Redefining Glamour: Gratitude Over Fear in Beauty
- Nov 19
- 3 min read
By Laura Coblentz
Founder/CEO Caraline Skincare

After more than twenty years as an executive in the natural products industry, I’ve seen nearly every kind of marketing strategy imaginable. But the one that’s always made me pause is how beauty brands talk to women as they age. Skincare is supposed to be about care—yet so much of the messaging is rooted in fear. Fear of lines. Fear of change. Fear of being seen as “less than.” It’s a strange contradiction: an industry built on wellness that so often makes women feel unwell about themselves.

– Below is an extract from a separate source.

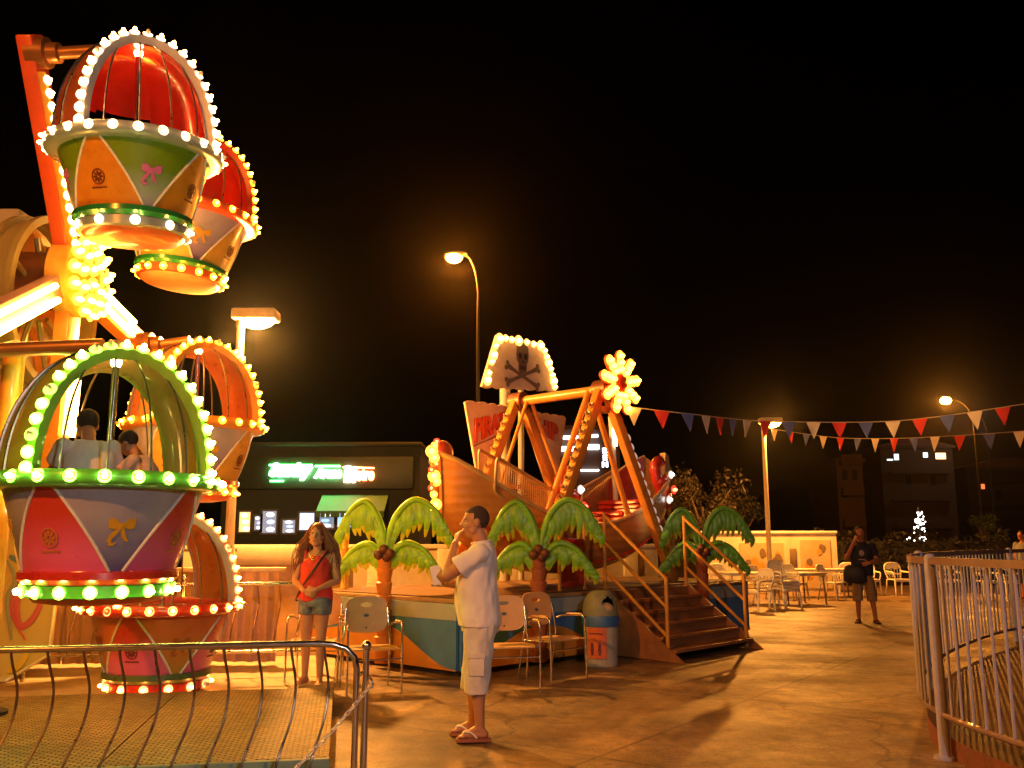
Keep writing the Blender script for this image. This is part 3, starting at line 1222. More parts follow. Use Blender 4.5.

At some point, I realized how exhausting it had become to be told, in a thousand subtle ways, that we were losing something. What if, instead of trying to reverse time, we simply respected it? That question became the seed of what would grow into Caraline Skincare, a small-batch, Colorado-made brand that’s about as far from “anti-aging” as it gets.
Caraline grew from the idea that skincare should start with respect for how our skin functions, not anxiety about how it looks. Our skin protects, repairs, and renews itself every day without fanfare. It deserves care that supports it, not products that promise to “fix” it. To me, that’s where real glamour lives: not in perfection, but in appreciation.
When I began formulating Caraline, I wanted products that felt honest and uncomplicated. Each is crafted in small batches here in Colorado with organic, vegan, and cruelty-free ingredients. The Daily Hydrate Face Mist blends organic rose hydrosol, niacinamide, and hyaluronic acid to replenish moisture and soothe. Daily Nourish Face Oil combines rosehip, chia, pomegranate, and sea buckthorn oils to help skin retain moisture and keep it smooth and supple. And Gentle Glow Cleansing Oil, made with camellia, papaya, and pumpkin oils, melts away buildup without stripping what skin needs to stay healthy.
Simplicity, I’ve learned, is its own sophistication. When you strip away the noise—the endless “miracle” claims and quick fixes—you make space for something far more powerful: trust.
Across the industry, this message is gaining momentum. The New York Times recently reported that searches for “age-positive skincare” have quadrupled, and a 2024 Mintel study found that 62 percent of women ages 35–65 prefer beauty messaging centered on well-being over anti-aging claims. Independent founders and public figures are helping redefine glamour through authenticity and grace. Pamela Anderson’s makeup-free appearance at Paris Fashion Week—celebrated by Vogue as “a quiet act of liberation”—epitomized this shift. Jamie Lee Curtis continues to model what “pro-aging”looks like: unapologetically real, joyfully herself, and a reminder that confidence doesn’t depend on concealment. Since launching Caraline, I’ve watched more women reject the old beauty story. They’re tired of being told they’re running out of time. They want skincare that respects them and their intelligence, not one that preys on their insecurities. That’s the real cultural shift happening right now—gratitude replacing fear as the foundation of beauty.
And it’s not just about products. It’s about perspective. When we care for our skin from a place of gratitude rather than judgment, we move differently. We become softer with ourselves. More grounded. We stop measuring our worth by the absence of lines and start celebrating the lives we’ve lived in the skin we’re in.
This holiday season, as conversations turn toward gratitude, I hope more of us see that same value in the mirror. Our skin tells a story—of laughter, weather, experience, and time. It deserves to be treated kindly.
If glamour once meant chasing youth, maybe it’s time we redefine it. To me, true glamour is quiet confidence. It’s care without fear. And it’s gratitude—for the life you’ve lived, and the skin that’s lived it with you.